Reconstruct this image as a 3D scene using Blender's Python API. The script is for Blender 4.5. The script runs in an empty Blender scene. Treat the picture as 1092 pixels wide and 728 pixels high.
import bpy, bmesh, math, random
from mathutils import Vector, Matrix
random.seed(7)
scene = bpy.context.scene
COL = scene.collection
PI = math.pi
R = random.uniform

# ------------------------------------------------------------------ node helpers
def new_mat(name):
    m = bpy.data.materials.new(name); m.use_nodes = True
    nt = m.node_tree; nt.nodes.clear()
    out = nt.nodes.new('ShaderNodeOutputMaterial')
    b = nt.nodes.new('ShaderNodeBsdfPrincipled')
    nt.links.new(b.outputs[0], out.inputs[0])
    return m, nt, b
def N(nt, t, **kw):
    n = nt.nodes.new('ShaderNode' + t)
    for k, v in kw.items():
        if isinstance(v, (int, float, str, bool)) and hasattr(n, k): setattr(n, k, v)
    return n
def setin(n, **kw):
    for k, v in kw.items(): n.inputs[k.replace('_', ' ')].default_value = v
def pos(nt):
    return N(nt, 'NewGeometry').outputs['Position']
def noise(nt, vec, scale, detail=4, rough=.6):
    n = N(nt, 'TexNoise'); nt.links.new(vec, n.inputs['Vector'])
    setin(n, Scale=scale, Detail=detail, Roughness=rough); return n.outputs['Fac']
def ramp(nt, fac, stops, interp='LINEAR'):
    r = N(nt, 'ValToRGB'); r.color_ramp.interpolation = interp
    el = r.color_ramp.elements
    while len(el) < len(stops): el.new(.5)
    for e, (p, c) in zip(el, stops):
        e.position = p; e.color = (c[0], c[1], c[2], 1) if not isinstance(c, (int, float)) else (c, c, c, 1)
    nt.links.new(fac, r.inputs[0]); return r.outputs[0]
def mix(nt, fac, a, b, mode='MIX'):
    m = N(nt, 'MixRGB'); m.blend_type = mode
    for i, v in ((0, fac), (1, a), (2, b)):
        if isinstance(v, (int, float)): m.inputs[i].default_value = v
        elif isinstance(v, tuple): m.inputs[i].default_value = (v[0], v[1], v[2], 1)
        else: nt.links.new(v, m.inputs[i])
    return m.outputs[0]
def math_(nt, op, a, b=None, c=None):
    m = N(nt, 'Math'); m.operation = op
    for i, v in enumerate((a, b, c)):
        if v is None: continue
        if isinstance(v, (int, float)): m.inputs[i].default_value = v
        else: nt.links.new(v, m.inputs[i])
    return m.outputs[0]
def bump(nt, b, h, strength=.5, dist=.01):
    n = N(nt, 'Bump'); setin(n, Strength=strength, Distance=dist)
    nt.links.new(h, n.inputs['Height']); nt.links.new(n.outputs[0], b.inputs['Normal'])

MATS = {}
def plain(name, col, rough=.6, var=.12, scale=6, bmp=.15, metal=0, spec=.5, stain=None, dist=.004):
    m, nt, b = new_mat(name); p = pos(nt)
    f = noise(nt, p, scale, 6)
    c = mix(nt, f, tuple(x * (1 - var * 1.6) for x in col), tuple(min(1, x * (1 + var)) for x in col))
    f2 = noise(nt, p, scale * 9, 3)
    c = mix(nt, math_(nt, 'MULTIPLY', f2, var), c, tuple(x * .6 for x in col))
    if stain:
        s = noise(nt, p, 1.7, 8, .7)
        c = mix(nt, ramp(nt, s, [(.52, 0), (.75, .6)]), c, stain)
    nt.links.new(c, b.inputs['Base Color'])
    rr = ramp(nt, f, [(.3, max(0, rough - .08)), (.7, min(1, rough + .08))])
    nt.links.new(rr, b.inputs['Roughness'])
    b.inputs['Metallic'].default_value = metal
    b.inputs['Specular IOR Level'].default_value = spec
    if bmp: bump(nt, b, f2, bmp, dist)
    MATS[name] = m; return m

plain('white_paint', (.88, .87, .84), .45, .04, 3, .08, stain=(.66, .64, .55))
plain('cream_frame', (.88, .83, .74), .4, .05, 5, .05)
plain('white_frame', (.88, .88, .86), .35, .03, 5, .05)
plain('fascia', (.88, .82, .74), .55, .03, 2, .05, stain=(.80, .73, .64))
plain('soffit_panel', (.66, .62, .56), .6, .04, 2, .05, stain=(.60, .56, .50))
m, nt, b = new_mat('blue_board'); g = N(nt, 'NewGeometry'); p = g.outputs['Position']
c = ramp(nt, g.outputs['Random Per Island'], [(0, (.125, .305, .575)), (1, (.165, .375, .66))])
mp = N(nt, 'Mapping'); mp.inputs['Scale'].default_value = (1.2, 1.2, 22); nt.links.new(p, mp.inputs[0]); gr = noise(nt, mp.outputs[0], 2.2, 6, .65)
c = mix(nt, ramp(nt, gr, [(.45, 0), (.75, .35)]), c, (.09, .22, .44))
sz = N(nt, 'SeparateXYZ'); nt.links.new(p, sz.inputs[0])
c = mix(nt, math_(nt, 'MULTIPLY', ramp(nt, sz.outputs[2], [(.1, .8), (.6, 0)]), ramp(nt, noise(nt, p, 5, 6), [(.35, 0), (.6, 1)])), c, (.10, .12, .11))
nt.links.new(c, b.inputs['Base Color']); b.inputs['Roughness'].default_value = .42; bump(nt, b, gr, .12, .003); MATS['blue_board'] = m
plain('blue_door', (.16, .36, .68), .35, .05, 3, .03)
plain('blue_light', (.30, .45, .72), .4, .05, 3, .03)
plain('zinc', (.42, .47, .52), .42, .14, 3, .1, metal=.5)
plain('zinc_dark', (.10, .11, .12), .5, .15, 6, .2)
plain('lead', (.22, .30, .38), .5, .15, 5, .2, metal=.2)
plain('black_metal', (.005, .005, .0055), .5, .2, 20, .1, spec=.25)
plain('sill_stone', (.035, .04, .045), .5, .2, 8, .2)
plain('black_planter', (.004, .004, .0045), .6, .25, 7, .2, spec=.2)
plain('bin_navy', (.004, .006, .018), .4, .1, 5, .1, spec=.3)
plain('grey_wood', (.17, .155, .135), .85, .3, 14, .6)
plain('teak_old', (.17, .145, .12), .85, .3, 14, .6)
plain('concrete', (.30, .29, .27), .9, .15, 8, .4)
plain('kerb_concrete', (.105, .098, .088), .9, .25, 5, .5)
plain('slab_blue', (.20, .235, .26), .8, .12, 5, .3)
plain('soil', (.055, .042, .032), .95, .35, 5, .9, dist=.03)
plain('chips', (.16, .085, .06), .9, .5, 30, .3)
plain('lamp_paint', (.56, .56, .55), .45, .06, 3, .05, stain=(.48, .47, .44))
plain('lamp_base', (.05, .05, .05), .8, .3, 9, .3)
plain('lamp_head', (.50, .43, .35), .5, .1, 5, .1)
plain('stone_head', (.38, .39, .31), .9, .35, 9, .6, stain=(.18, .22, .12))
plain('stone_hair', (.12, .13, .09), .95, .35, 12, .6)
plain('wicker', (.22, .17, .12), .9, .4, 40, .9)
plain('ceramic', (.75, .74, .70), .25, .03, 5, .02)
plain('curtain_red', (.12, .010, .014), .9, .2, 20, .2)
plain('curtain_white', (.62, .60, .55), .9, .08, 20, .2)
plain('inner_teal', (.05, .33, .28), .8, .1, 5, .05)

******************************

__WHAT YOU WILL DO__: Return the opening line of the data and every line after it through the line containing "R = random.uniform", please, exactly as written and with nothing added.

__RESULT OF THIS TASK__:
Reconstruct this image as a 3D scene using Blender's Python API. The script is for Blender 4.5. The script runs in an empty Blender scene. Treat the picture as 1092 pixels wide and 728 pixels high.
import bpy, bmesh, math, random
from mathutils import Vector, Matrix
random.seed(7)
scene = bpy.context.scene
COL = scene.collection
PI = math.pi
R = random.uniform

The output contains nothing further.